The Hinayana schools criticized the new Mahayana movement, saying that the Mahayana scriptures were arbitrary creations and not the teaching of the Buddha. The criticism that Mahayana Buddhism is not the Buddha's teaching existed from the Mahayana movement's very inception. The new Mahayana movement must have appeared a sham, a fraudulent new religion to the traditionalists of Hinayana Buddhism.

But even though centuries had passed since Shakyamuni's passing, it does not follow that the new Mahayana scriptures were arbitrary fictions that had no link with him. They may have been recorded many years later, but it is quite possible that they were the Buddha's teachings that had been handed down as part of the oral transmission. This is true not only of the Lotus Sutra but of the other Mahayana sutras set down in writing at about this time.

In ancient India, it seems to have been customary not to write down important teachings, but to memorize and transmit them orally. The great Buddhist scholar Nagarjuna 10 writes in his Daichido Ron (Treatise on the Sutra of Perfection of Wisdom): "The Buddha's disciples recited the Buddha's teachings and recorded them as scriptures." These "scriptures" are the Mahayana sutras.

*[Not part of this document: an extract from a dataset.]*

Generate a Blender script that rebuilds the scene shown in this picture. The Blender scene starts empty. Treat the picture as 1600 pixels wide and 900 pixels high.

Be that as it may, we can only praise the genius of the compilers of the Lotus Sutra. For they were able to extract the essence of Shakyamuni's thought from the teachings which had been handed down both orally and in writing and restore that essence magnificently to life. I can't help but think that among the compilers there was a brilliant individual who pursued and grasped Shakyamuni's enlightenment and demonstrated superlative leader-ship in the task of setting the sutra down in words.

As research on Buddhist texts proceeds, scholars have discovered the seedlings of later Mahayana teachings in the earliest Hinayana texts and have come to emphasize that indeed the Mahayana resulted from developing the Buddha's ideas in a correct and orthodox fashion. Clearly, then, the assertion that "only the Hinayana scriptures are the Buddha's teachings and the Mahayana scriptures are not" is no longer tenable. Both Hinayana and Mahayana scriptures derive from a single source: Shakyamuni Buddha.